* **AIM**
Print out every line, exactly as written.

* **RECORDED INFORMATION**
>> start

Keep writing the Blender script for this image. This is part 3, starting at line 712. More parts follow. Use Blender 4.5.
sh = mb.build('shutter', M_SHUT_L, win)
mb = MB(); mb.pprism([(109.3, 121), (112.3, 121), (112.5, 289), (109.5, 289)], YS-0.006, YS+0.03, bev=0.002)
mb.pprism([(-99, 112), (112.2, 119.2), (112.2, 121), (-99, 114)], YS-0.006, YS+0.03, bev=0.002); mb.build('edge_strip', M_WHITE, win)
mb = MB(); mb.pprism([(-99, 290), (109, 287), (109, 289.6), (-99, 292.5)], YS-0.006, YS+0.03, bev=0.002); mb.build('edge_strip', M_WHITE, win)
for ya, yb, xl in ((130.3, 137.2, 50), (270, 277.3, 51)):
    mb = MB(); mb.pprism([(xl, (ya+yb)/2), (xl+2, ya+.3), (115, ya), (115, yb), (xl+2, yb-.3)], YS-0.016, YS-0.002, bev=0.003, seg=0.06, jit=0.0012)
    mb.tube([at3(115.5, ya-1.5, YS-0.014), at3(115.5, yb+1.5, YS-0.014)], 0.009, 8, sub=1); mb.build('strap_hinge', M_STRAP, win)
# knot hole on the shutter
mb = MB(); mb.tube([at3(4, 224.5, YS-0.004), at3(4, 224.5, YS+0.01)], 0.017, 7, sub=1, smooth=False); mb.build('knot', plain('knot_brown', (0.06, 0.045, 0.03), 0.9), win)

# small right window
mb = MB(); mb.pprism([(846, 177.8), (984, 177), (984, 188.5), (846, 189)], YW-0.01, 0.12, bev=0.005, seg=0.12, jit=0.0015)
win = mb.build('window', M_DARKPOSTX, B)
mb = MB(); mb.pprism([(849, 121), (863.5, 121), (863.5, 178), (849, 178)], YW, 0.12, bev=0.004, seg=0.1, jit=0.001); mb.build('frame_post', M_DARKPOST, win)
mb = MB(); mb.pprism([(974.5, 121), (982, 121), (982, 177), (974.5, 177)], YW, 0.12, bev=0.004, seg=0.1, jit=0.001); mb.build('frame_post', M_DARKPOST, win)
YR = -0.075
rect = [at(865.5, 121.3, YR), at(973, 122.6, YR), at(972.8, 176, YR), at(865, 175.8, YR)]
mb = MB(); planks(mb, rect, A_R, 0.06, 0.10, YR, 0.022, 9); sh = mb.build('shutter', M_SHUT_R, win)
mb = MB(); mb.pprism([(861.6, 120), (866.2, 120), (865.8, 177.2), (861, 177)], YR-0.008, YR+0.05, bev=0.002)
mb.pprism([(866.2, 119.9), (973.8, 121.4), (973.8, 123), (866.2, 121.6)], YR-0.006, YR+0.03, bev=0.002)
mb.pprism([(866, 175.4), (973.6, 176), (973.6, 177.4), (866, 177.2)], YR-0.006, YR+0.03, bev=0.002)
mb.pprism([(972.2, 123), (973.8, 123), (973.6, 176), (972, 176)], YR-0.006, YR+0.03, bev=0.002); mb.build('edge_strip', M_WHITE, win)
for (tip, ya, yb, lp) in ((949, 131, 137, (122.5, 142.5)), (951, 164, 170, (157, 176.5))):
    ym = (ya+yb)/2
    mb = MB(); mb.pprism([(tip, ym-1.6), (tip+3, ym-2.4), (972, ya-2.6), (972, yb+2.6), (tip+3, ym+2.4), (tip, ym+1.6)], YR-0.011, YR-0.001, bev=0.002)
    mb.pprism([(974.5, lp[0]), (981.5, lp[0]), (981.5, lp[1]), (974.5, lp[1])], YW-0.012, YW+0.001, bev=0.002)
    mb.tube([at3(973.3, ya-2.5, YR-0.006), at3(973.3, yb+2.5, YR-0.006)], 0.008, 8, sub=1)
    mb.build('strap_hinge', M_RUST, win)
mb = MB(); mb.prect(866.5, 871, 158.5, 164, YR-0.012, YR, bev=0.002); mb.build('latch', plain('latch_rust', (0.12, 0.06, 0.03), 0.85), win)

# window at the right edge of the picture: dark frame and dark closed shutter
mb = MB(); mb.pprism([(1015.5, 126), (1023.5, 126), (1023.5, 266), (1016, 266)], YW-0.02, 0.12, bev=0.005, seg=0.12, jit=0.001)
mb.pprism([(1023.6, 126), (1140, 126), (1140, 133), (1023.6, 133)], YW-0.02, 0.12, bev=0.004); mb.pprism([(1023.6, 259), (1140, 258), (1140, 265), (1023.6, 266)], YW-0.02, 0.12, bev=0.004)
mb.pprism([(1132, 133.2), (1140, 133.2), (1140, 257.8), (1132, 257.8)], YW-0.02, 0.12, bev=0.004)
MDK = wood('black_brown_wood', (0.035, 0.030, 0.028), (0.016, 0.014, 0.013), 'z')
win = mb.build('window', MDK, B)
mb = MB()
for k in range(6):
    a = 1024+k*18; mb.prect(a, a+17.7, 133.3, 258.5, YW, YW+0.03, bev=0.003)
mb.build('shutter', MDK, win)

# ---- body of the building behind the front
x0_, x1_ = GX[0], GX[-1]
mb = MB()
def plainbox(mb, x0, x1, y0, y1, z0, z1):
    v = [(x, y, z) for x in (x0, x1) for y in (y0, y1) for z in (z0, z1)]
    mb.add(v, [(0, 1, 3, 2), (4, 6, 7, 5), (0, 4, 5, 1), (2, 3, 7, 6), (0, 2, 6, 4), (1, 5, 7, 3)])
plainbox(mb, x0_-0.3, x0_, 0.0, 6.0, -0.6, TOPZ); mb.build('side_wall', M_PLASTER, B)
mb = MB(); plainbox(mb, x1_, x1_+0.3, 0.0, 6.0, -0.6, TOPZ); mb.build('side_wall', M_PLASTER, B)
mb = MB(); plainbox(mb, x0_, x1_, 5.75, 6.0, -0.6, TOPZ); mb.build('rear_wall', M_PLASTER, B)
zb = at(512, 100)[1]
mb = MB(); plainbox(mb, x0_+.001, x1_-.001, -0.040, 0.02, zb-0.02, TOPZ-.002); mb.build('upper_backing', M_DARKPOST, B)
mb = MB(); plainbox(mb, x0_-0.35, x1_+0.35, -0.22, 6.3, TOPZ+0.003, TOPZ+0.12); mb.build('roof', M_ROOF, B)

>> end

* **SOLUTION TO THE EXERCISE**
Keep writing the Blender script for this image. This is part 3, starting at line 712. More parts follow. Use Blender 4.5.
sh = mb.build('shutter', M_SHUT_L, win)
mb = MB(); mb.pprism([(109.3, 121), (112.3, 121), (112.5, 289), (109.5, 289)], YS-0.006, YS+0.03, bev=0.002)
mb.pprism([(-99, 112), (112.2, 119.2), (112.2, 121), (-99, 114)], YS-0.006, YS+0.03, bev=0.002); mb.build('edge_strip', M_WHITE, win)
mb = MB(); mb.pprism([(-99, 290), (109, 287), (109, 289.6), (-99, 292.5)], YS-0.006, YS+0.03, bev=0.002); mb.build('edge_strip', M_WHITE, win)
for ya, yb, xl in ((130.3, 137.2, 50), (270, 277.3, 51)):
    mb = MB(); mb.pprism([(xl, (ya+yb)/2), (xl+2, ya+.3), (115, ya), (115, yb), (xl+2, yb-.3)], YS-0.016, YS-0.002, bev=0.003, seg=0.06, jit=0.0012)
    mb.tube([at3(115.5, ya-1.5, YS-0.014), at3(115.5, yb+1.5, YS-0.014)], 0.009, 8, sub=1); mb.build('strap_hinge', M_STRAP, win)
# knot hole on the shutter
mb = MB(); mb.tube([at3(4, 224.5, YS-0.004), at3(4, 224.5, YS+0.01)], 0.017, 7, sub=1, smooth=False); mb.build('knot', plain('knot_brown', (0.06, 0.045, 0.03), 0.9), win)

# small right window
mb = MB(); mb.pprism([(846, 177.8), (984, 177), (984, 188.5), (846, 189)], YW-0.01, 0.12, bev=0.005, seg=0.12, jit=0.0015)
win = mb.build('window', M_DARKPOSTX, B)
mb = MB(); mb.pprism([(849, 121), (863.5, 121), (863.5, 178), (849, 178)], YW, 0.12, bev=0.004, seg=0.1, jit=0.001); mb.build('frame_post', M_DARKPOST, win)
mb = MB(); mb.pprism([(974.5, 121), (982, 121), (982, 177), (974.5, 177)], YW, 0.12, bev=0.004, seg=0.1, jit=0.001); mb.build('frame_post', M_DARKPOST, win)
YR = -0.075
rect = [at(865.5, 121.3, YR), at(973, 122.6, YR), at(972.8, 176, YR), at(865, 175.8, YR)]
mb = MB(); planks(mb, rect, A_R, 0.06, 0.10, YR, 0.022, 9); sh = mb.build('shutter', M_SHUT_R, win)
mb = MB(); mb.pprism([(861.6, 120), (866.2, 120), (865.8, 177.2), (861, 177)], YR-0.008, YR+0.05, bev=0.002)
mb.pprism([(866.2, 119.9), (973.8, 121.4), (973.8, 123), (866.2, 121.6)], YR-0.006, YR+0.03, bev=0.002)
mb.pprism([(866, 175.4), (973.6, 176), (973.6, 177.4), (866, 177.2)], YR-0.006, YR+0.03, bev=0.002)
mb.pprism([(972.2, 123), (973.8, 123), (973.6, 176), (972, 176)], YR-0.006, YR+0.03, bev=0.002); mb.build('edge_strip', M_WHITE, win)
for (tip, ya, yb, lp) in ((949, 131, 137, (122.5, 142.5)), (951, 164, 170, (157, 176.5))):
    ym = (ya+yb)/2
    mb = MB(); mb.pprism([(tip, ym-1.6), (tip+3, ym-2.4), (972, ya-2.6), (972, yb+2.6), (tip+3, ym+2.4), (tip, ym+1.6)], YR-0.011, YR-0.001, bev=0.002)
    mb.pprism([(974.5, lp[0]), (981.5, lp[0]), (981.5, lp[1]), (974.5, lp[1])], YW-0.012, YW+0.001, bev=0.002)
    mb.tube([at3(973.3, ya-2.5, YR-0.006), at3(973.3, yb+2.5, YR-0.006)], 0.008, 8, sub=1)
    mb.build('strap_hinge', M_RUST, win)
mb = MB(); mb.prect(866.5, 871, 158.5, 164, YR-0.012, YR, bev=0.002); mb.build('latch', plain('latch_rust', (0.12, 0.06, 0.03), 0.85), win)

# window at the right edge of the picture: dark frame and dark closed shutter
mb = MB(); mb.pprism([(1015.5, 126), (1023.5, 126), (1023.5, 266), (1016, 266)], YW-0.02, 0.12, bev=0.005, seg=0.12, jit=0.001)
mb.pprism([(1023.6, 126), (1140, 126), (1140, 133), (1023.6, 133)], YW-0.02, 0.12, bev=0.004); mb.pprism([(1023.6, 259), (1140, 258), (1140, 265), (1023.6, 266)], YW-0.02, 0.12, bev=0.004)
mb.pprism([(1132, 133.2), (1140, 133.2), (1140, 257.8), (1132, 257.8)], YW-0.02, 0.12, bev=0.004)
MDK = wood('black_brown_wood', (0.035, 0.030, 0.028), (0.016, 0.014, 0.013), 'z')
win = mb.build('window', MDK, B)
mb = MB()
for k in range(6):
    a = 1024+k*18; mb.prect(a, a+17.7, 133.3, 258.5, YW, YW+0.03, bev=0.003)
mb.build('shutter', MDK, win)

# ---- body of the building behind the front
x0_, x1_ = GX[0], GX[-1]
mb = MB()
def plainbox(mb, x0, x1, y0, y1, z0, z1):
    v = [(x, y, z) for x in (x0, x1) for y in (y0, y1) for z in (z0, z1)]
    mb.add(v, [(0, 1, 3, 2), (4, 6, 7, 5), (0, 4, 5, 1), (2, 3, 7, 6), (0, 2, 6, 4), (1, 5, 7, 3)])
plainbox(mb, x0_-0.3, x0_, 0.0, 6.0, -0.6, TOPZ); mb.build('side_wall', M_PLASTER, B)
mb = MB(); plainbox(mb, x1_, x1_+0.3, 0.0, 6.0, -0.6, TOPZ); mb.build('side_wall', M_PLASTER, B)
mb = MB(); plainbox(mb, x0_, x1_, 5.75, 6.0, -0.6, TOPZ); mb.build('rear_wall', M_PLASTER, B)
zb = at(512, 100)[1]
mb = MB(); plainbox(mb, x0_+.001, x1_-.001, -0.040, 0.02, zb-0.02, TOPZ-.002); mb.build('upper_backing', M_DARKPOST, B)
mb = MB(); plainbox(mb, x0_-0.35, x1_+0.35, -0.22, 6.3, TOPZ+0.003, TOPZ+0.12); mb.build('roof', M_ROOF, B)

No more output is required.